TASK DETAILS: Extract only the first line of the listing and every line after it up to and including the one with "return GY +". Omit the pictures.

DATA:

.....

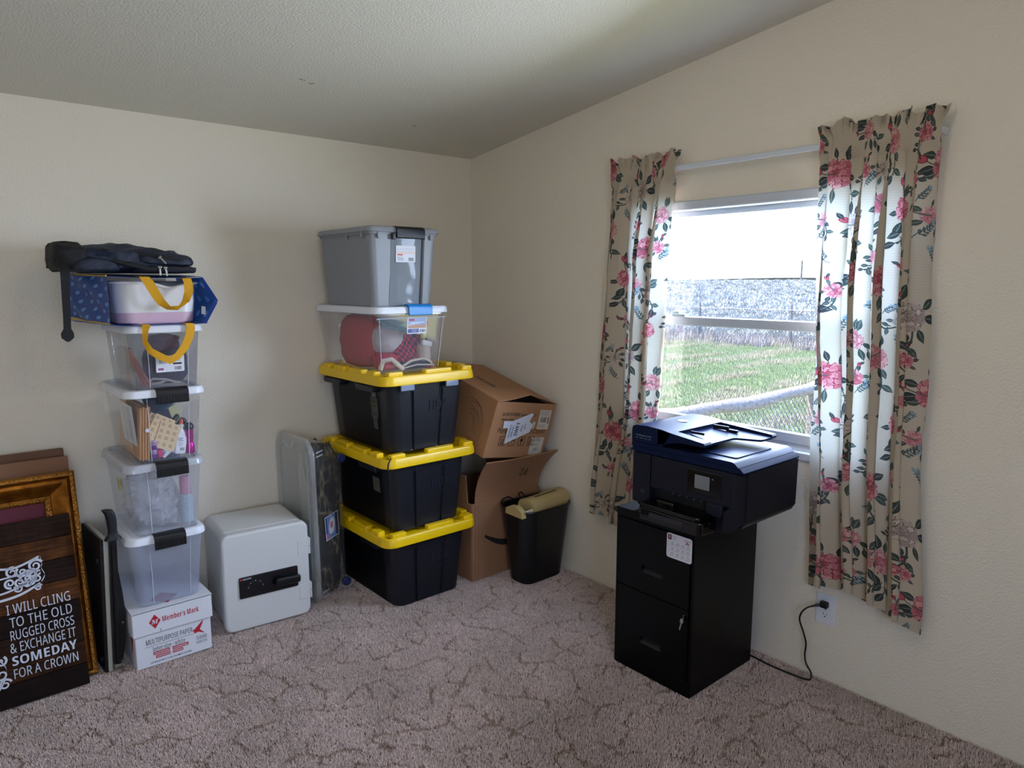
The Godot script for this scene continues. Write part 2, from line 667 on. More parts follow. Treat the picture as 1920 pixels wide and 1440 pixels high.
func copies(called: String, m: Mesh, material: Material, where: Array, tints: Array, label: String, category: String) -> MultiMeshInstance3D:
	var mm := MultiMesh.new()
	mm.transform_format = MultiMesh.TRANSFORM_3D
	mm.use_colors = true
	mm.mesh = m
	mm.instance_count = where.size()
	for i in where.size():
		mm.set_instance_transform(i, where[i])
		mm.set_instance_color(i, tints[i])
	var o := MultiMeshInstance3D.new()
	o.name = called
	o.multimesh = mm
	o.material_override = material
	o.set_meta("kind", "stuff")
	if label:
		tag(o, label, category)
	add_child(o, true)
	return o

func land_at(x: float, z: float) -> float:
	if x < 20.0:
		return GY
	return GY + smoothstep(20.0, 160.0, x) * 2.0 + 0.25 * sin(x * 0.09 + z * 0.05) * smoothstep(20.0, 60.0, x)

func yard() -> void:
	var r := RandomNumberGenerator.new()
	r.seed = 21
	var soil := mat("grassy ground", Color(0.0772, 0.0980, 0.0475).linear_to_srgb(), 1.0)
	var b := MB.new()
	b.box(V(12.15, GY - 0.1, -4.0), V(15.1, 0.2, 60.0))
	struct("ground", b, soil)
	b = MB.new()
	b.box(V(-12.0, GY - 0.1, ZF + 13.0), V(24.0, 0.2, 25.0))
	struct("ground", b, soil)
	b = MB.new()   # the bare strip of pale straw-coloured gravel along the house
	b.box(V(2.36, GY - 0.1, -4.0), V(4.48, 0.2, 60.0))
	struct("gravel_path", b, mat("pale straw gravel", Color(0.26, 0.26, 0.15).linear_to_srgb(), 1.0))
	var scrub := mat("pale desert soil", Color(0.25, 0.245, 0.21).linear_to_srgb(), 1.0)
	b = MB.new()
	b.grid(func(u, v):
		var x: float = 19.7 + 620.0 * u * u
		var z: float = 120.0 - 900.0 * v
		return V(x, land_at(x, z), z), 60, 60)
	struct("field", b, scrub)
	b = MB.new()   # a low blue ridge far off
	b.grid(func(u, v):
		var a: float = lerpf(-1.0, 0.12, u)
		var d := 1500.0
		var h: float = 3.0 + 9.0 * smoothstep(0.3, 0.5, u) + 2.0 * sin(u * 23.0)
		return V(d * cos(a) + 60.0 * (1.0 - v), h * v - 2.0, -300.0 + d * sin(a)), 50, 2)
	struct("hill", b, mat("hazy ridge", Color(0.085, 0.1, 0.11).linear_to_srgb(), 1.0))
	# lawn grass
	var tuft := MB.new()
	for k in 6:
		var a := TAU * k / 6.0 + r.randf() * 0.7
		var lean := r.randf_range(0.25, 0.7)
		var h := r.randf_range(0.6, 1.0)
		var d := V(cos(a), 0, sin(a))
		var s := V(-sin(a), 0, cos(a)) * 0.07
		var o := d * 0.1
		tuft.tri(o - s, o + s, o + d * lean + V(0, h, 0))
	var tm := tuft.mesh()
	var gm := mat("grass blades", Color.WHITE, 0.8)
	gm.vertex_color_use_as_albedo = true
	gm.backlight_enabled = true
	gm.backlight = Color(0.5, 0.5, 0.5)
	gm.cull_mode = BaseMaterial3D.CULL_DISABLED
	var dry := FastNoiseLite.new()
	dry.seed = 5
	dry.frequency = 0.42
	dry.fractal_octaves = 3
	var where := []
	var tints := []
	for i in 88000:
		var x := 4.6 + 15.2 * pow(r.randf(), 0.7)
		var z := in_wedge(x, r)
		var n := dry.get_noise_2d(x * 0.55, z * 2.2) + smoothstep(15.0, 19.0, x) * 0.25 + r.randf_range(-0.12, 0.12)
		var g := smoothstep(0.12, 0.36, n)
		var c := Color(0.0980, 0.1455, 0.0624).lerp(Color(0.205, 0.185, 0.135), g * 0.75) * r.randf_range(0.75, 1.25)
		var s := r.randf_range(0.05, 0.11) * (1.0 + 0.5 * g)
		where.append(Transform3D(Basis(Vector3.UP, r.randf() * TAU).scaled(V(s, s * r.randf_range(0.7, 1.2), s)), V(x, GY - 0.005, z)))
		tints.append(c)
	copies("lawn_grass", tm, gm, where, tints, "sunlit green lawn grass with dry tan patches outside the window", "grass")
	# dry weeds along the far fence
	where = []
	tints = []
	for i in 4600:
		var x := r.randf_range(17.6, 20.4)
		var z := in_wedge(x, r)
		if dry.get_noise_2d(z * 3.0, 40.0) + r.randf_range(-0.25, 0.25) < -0.05:
			continue
		var s := r.randf_range(0.15, 0.42)
		where.append(Transform3D(Basis(Vector3.UP, r.randf() * TAU).scaled(V(s * 0.7, s, s * 0.7)), V(x, GY, z)))
		tints.append(Color(0.2006, 0.1709, 0.1485).lerp(Color(0.1485, 0.1485, 0.1633), r.randf()) * r.randf_range(0.7, 1.2))
	copies("dry_weeds", tm, gm, where, tints, "dry tan weeds growing along the foot of the far wire fence", "weeds")
	# sagebrush: a few shapes made of many little twig tips
	var sage := mat("sagebrush leaves", Color.WHITE, 0.9)
	sage.vertex_color_use_as_albedo = true
	sage.cull_mode = BaseMaterial3D.CULL_DISABLED
	var kinds := []
	for k in 4:
		var m := MB.new()
		for i in 260:
			var a := r.randf() * TAU
			var e := asin(r.randf_range(0.02, 1.0))
			var rad := r.randf_range(0.72, 1.0) * (0.85 + 0.15 * sin(a * 3.0 + k * 2.0))
			var d := V(cos(a) * cos(e), sin(e) * 0.85, sin(a) * cos(e))
			var c := d * rad * 0.6
			var up := (d + V(r.randf_range(-0.5, 0.5), 0.55, r.randf_range(-0.5, 0.5))).normalized() * r.randf_range(0.12, 0.24)
			var s := up.cross(V(r.randf_range(-1, 1), r.randf_range(-1, 1), r.randf_range(-1, 1))).normalized() * r.randf_range(0.035, 0.075)
			m.tri(c - s, c + s, c + up)
			m.tri(c - s * 0.7 - up * 0.4, c + s * 0.7 - up * 0.4, c + up * 0.3 + s.cross(d))
		for i in 10:   # stems
			var a := TAU * i / 10.0
			m.tri(V(cos(a) * 0.06, 0, sin(a) * 0.06), V(-sin(a) * 0.03, 0, cos(a) * 0.03), V(cos(a) * 0.4, 0.42, sin(a) * 0.4))
		kinds.append(m.mesh())
	var near := mat("near sagebrush leaves", Color(0.25, 0.27, 0.24).linear_to_srgb(), 0.9)
	near.cull_mode = BaseMaterial3D.CULL_DISABLED
	var placed := 0
	var taken := []
	for i in 1400:
		var x := 21.2 + 22.0 * r.randf()
		var z := in_wedge(x, r, 0.0)
		var s := r.randf_range(0.55, 0.95)
		var free := taken.size() < 150
		for q in taken:
			if Vector2(q.x - x, q.y - z).length() < (q.z + s) * 0.98:
				free = false
				break
		if not free:
			continue
		taken.append(V(x, z, s))
		var o := obj("sagebrush", kinds[placed % 4], near)
		o.position = V(x, land_at(x, z) - 0.05, z)
		o.rotation.y = r.randf() * TAU
		o.scale = V(s * 1.15, s * r.randf_range(0.85, 1.1), s * 1.15)
		placed += 1
		tag(o, "pale blue-green sagebrush growing beyond the far wire fence", "shrub", "sagebrush beyond the fence")
	for k in 4:
		where = []
		tints = []
		for i in 4400:
			var x := 20.9 + 280.0 * pow(r.randf(), 1.8)
			var z := in_wedge(x, r, 4.0)
			var s := r.randf_range(0.6, 1.3)
			s *= lerpf(0.5, 1.0, smoothstep(21.0, 46.0, x))
			where.append(Transform3D(Basis(Vector3.UP, r.randf() * TAU).scaled(V(s * 1.15, s * r.randf_range(0.8, 1.15), s * 1.15)), V(x, land_at(x, z) - 0.08, z)))
			var c := Color(0.26, 0.28, 0.25).lerp(Color(0.14, 0.15, 0.175), r.randf() * r.randf()) * r.randf_range(0.8, 1.15)
			tints.append(c)
		copies("sagebrush_plain", kinds[k], sage, where, tints, "wide plain of small pale sagebrush running to the horizon" if k == 0 else "more pale sagebrush scattered over the far plain", "sagebrush")
	# far fence: posts and woven wire
	var wood := mat("weathered fence wood", Color(0.12, 0.12, 0.125).linear_to_srgb(), 0.9)
	bumpy(wood, noise_tex(0.05, 4, 256, 12), 0.6, 3.0)
	var wire := mat("galvanised wire", Color(0.075, 0.08, 0.085).linear_to_srgb(), 0.5, 0.3)
	var t := thing("wire_fence", "far wire mesh fence on wooden posts between lawn and sagebrush", "fence", V(19.6, GY, -9.0))
	for k in 6:
		var m := MB.new()
		m.lathe([Vector2(0.062, -0.1), Vector2(0.06, 0.6), Vector2(0.056, 1.32), Vector2(0.04, 1.35)], 10)
		var o := obj("fence_post", m, wood, t)
		o.position = V(0, 0, -6.7 + 3.55 * k + 0.32)
		o.rotation = V(r.randf_range(-0.03, 0.03), r.randf(), r.randf_range(-0.03, 0.03))
	var w := MB.new()
	chain(w, V(-0.07, 0.03, -8.5), V(0, 0, 19.0), 1.12, 0.105, 0.006)
	obj("wire_mesh", w, wire, t)
	# the near corral fence that leaves the house: a log rail, a post and chain link
	t = thing("corral_fence", "near pale log rail fence with chain link mesh running away from the window", "fence", V(0, GY, 0.24))
	var log_ := mat("peeled grey log", Color(0.1455, 0.1442, 0.1485).linear_to_srgb(), 0.85)
	log_.albedo_texture = noise_tex(0.02, 4, 512, 31, FastNoiseLite.TYPE_SIMPLEX_SMOOTH, ramp([[0.0, H("8a7a6c")], [0.35, H("e4ddd6")], [1.0, H("ffffff")]]))
	log_.albedo_color = Color(0.1709, 0.1679, 0.1709).linear_to_srgb()
	bumpy(log_, noise_tex(0.03, 4, 512, 32), 0.5, 2.2)
	w = MB.new()
	var pts := []
	var rad := []
	for i in 41:
		var x := 0.3 + 8.2 * i / 40.0
		pts.append(V(x, 1.05 + 0.02 * sin(x * 1.7) + 0.008 * sin(x * 6.1), 0.015 * sin(x * 2.3)))
		rad.append(0.056 + 0.006 * sin(x * 5.0) + 0.003 * sin(x * 13.0))
	w.tube(pts, rad, 14)
	obj("log_rail", w, log_, t)
	for x in [3.93, 8.3]:
		w = MB.new()
		w.lathe([Vector2(0.085, -0.1), Vector2(0.08, 0.5), Vector2(0.075, 1.0), Vector2(0.07, 1.02)], 14)
		obj("fence_post", w, log_, t).position = V(x, 0, 0.03)
	w = MB.new()
	chain(w, V(0.4, 0.02, -0.07), V(8.0, 0, 0), 1.0, 0.07, 0.0036)
	obj("chain_link", w, wire, t)
	# one utility pole far away
	t = thing("utility_pole", "thin utility pole standing on the horizon beyond the sagebrush", "pole", V(150.0, land_at(150, -75), -75.3))
	w = MB.new()
	w.lathe([Vector2(0.26, -0.3), Vector2(0.2, 4.9), Vector2(0.18, 5.0)], 8)
	obj("pole", w, mat("dark pole wood", Color(0.0521, 0.0521, 0.0594).linear_to_srgb(), 0.9), t)
	w = MB.new()
	w.box(V(0, 4.55, 0), V(0.12, 0.14, 1.6))
	obj("crossarm", w, mats["dark pole wood"], t)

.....

RESULT FOR THIS TASK:
The Godot script for this scene continues. Write part 2, from line 667 on. More parts follow. Treat the picture as 1920 pixels wide and 1440 pixels high.
func copies(called: String, m: Mesh, material: Material, where: Array, tints: Array, label: String, category: String) -> MultiMeshInstance3D:
	var mm := MultiMesh.new()
	mm.transform_format = MultiMesh.TRANSFORM_3D
	mm.use_colors = true
	mm.mesh = m
	mm.instance_count = where.size()
	for i in where.size():
		mm.set_instance_transform(i, where[i])
		mm.set_instance_color(i, tints[i])
	var o := MultiMeshInstance3D.new()
	o.name = called
	o.multimesh = mm
	o.material_override = material
	o.set_meta("kind", "stuff")
	if label:
		tag(o, label, category)
	add_child(o, true)
	return o

func land_at(x: float, z: float) -> float:
	if x < 20.0:
		return GY
	return GY + smoothstep(20.0, 160.0, x) * 2.0 + 0.25 * sin(x * 0.09 + z * 0.05) * smoothstep(20.0, 60.0, x)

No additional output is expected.